Okay.  I don't know why there was such a long delay -- more than 1 ms
since there are 11 SOF packets.  A context switch doesn't take that
long.  In any case, the kthread submits the usb_request for the next 
CBW without waiting for the previous CSW to complete (although it does 
have to wait for the IN transfer preceding the CSW to complete if 
you're using only two I/O buffers).

Note that in Figure 1, there was no delay between the CSW and the
following CBW.

How does the throughput change if you increase the num_buffers module 
parameter?


> > > On figure two we can see that on this particular session, I had as much as 15%
> > > of the bandwidth wasted on POLLs. With this current setup I'm 34MB/sec and with
> > > the added 15% that would get really close to 40MB/sec.
> > 
> > So high speed, right?  Are the numbers in the figure handshake _counts_
> 
> counts
> 
> > or handshake _times_?  A simple NAK doesn't use much bandwidth.  Even
> > if 15% of the handshakes are NAKs, it doesn't mean you're wasting 15%
> > of the bandwidth.
> 
> sure it means. Given a uFrame, I can stuff (theoretically) 13 bulk transactions
> in it.

13 512-byte bulk transactions.

> If I have a token (IN/OUT) which gets a NAK, that's one less transaction
> I can stuff in this uFrame, right ?

No, because a NAKed IN transaction doesn't transfer 512 bytes.  
There's the IN token and the NAK handshake, but no DATAx packet.  You
can fit several of those in the same uframe with 13 512-byte transfers.  
In fact, the second-to-last line in Table 5-10 of the USB-2 spec shows
that with 13 512-byte transfers, there still are 129 bytes of bus time
available in a uframe.

A NAKed bulk-OUT transfer would indeed uselessly transfer 512 data
bytes.  But they (almost) never occur in high-speed connections;  
instead the controllers exchange PING and NYET packets.

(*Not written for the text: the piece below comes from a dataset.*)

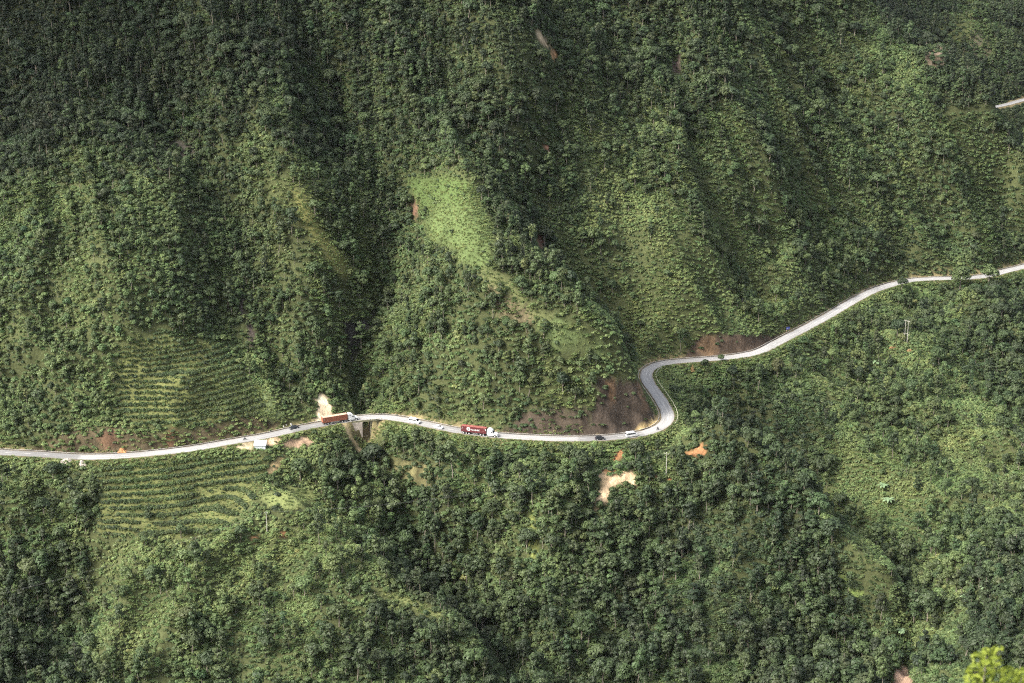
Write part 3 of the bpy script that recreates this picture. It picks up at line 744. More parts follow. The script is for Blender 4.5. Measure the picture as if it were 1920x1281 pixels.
# keep the sight line to the road, the cars and the bare patches as the slope below them leaves it: nothing tall grows in front
KW, KH = 960, 640
KEEP = np.zeros((KH, KW))
def keep_pts(x, y, z):
    px, py, d = project(x, y, z); i = np.round(px / 2).astype(int); j = np.round(py / 2).astype(int)
    ok = (i >= 0) & (i < KW) & (j >= 0) & (j < KH)
    np.maximum.at(KEEP, (j[ok], i[ok]), d[ok])
Nn_ = np.stack([-ROAD_T[:, 1], ROAD_T[:, 0]], 1)
fine_i = np.linspace(0, len(ROAD) - 1, len(ROAD) * 3)
Rf = np.stack([np.interp(fine_i, np.arange(len(ROAD)), ROAD[:, k]) for k in (0, 1)], 1); Nf = np.stack([np.interp(fine_i, np.arange(len(ROAD)), Nn_[:, k]) for k in (0, 1)], 1)
for off in np.arange(-3.9, 4.4, .4):
    P = Rf + Nf * off; keep_pts(P[:, 0], P[:, 1], 0 * P[:, 0])
for off in np.arange(-3.4, 3.5, .5):
    P = FAR + FAR_T[:, ::-1] * np.array([-1, 1]) * off
    for q in np.linspace(0, 1, 4): keep_pts(P[:-1, 0] * (1 - q) + P[1:, 0] * q, P[:-1, 1] * (1 - q) + P[1:, 1] * q, 0 * P[:-1, 0])
def keep_veh(px, py, hgt, half):
    x, y = at_z(px, py)
    for dx in np.arange(-half, half + .1, .4):
        for dz in np.arange(0, hgt, .4): keep_pts(np.array([x + dx]), np.array([y]), np.array([dz]))
for a in [(636, 790, 4, 9), (900, 812, 4, 9), (776, 794, 2.4, 3), (821, 803, 1.6, 2.5), (551, 804, 1.5, 2.5), (1124, 824, 1.5, 2.5), (1180, 820, 2.4, 3)]: keep_veh(*a)
jj, ji = np.mgrid[0:KH, 0:KW]
def hits(px, py):
    """hit() for many photo points: distance of the first ground seen"""
    o = np.empty(len(px))
    for a in range(0, len(px), 1500):
        dx, dy, dz = ray(px[a:a + 1500], py[a:a + 1500]); t = np.arange(600, 1900, 1.2)
        y = np.broadcast_to(t, (len(dx), len(t))); k = t[None] / dy[:, None]
        b = (HC + dz[:, None] * k) < zq(dx[:, None] * k, y); f = np.where(b.any(1), b.argmax(1), len(t) - 1)
        o[a:a + 1500] = k[np.arange(len(dx)), f]
    return o
def keep_poly(poly):
    mk = in_poly(ji * 2., jj * 2., poly)
    if mk.any():
        d = hits(ji[mk] * 2., jj[mk] * 2.); KEEP[mk] = np.maximum(KEEP[mk], d)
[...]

> Note that when I have the 37 POLLs, you can see 8 SOFs. This is just the sniffer
> SW trying to aggregate SOFs (I should drop that aggregation, it's really annoying).

Does the software let you do that?  Last time I checked the TotalPhase
Control Center program, there were some things it would not do at all.  
Separating out all the components of a split transaction, for example.


> > > So the question is, why do we have to wait for that kthread to get scheduled ?
> > > Why couldn't we skip it completely ? Is there really anything left in there that
> > > couldn't be done from within usb_request->complete() itself ?
> > 
> > The real answer is the calls to vfs_read() and vfs_write() -- those 
> > have to occur in process context.
> 
> would a threaded IRQ handler be enough ? Fort he sake of argument, let's assume
> that all UDC drivers use threaded irqs and they are properly masking their IRQs
> in in the top half for the bottom half (the IRQ thread) to run.
> 
> This means, unless I'm missing something, that we could switch a chunk of the
> gadget framework to mutexes instead of spin locks (not all of it though, but
> let's ignore that side for now). In that case, we could safely remove spin locks
> from ->complete() and use mutexes and we then we wouldn't need this extra
> kthread at all, right ?

Well, for sure you wouldn't need the kthread.  It's not clear whether
this would be an advantage, though.  Now the CPU would have to schedule
the bottom-half IRQ thread instead of scheduling the kthread, so the
total number of context switches would be the same.

In fact, if you're using an SMP system then moving to threaded IRQs is
likely to make things worse.  A bottom-half handler can run on only one
CPU at a time, whereas in the current code the entire IRQ handler can
run in parallel with the kthread on a different CPU.  In other words, 
moving to threaded IRQs would serialize all the bottom-half processing 
in the UDC driver with the work done in the gadget's kthread.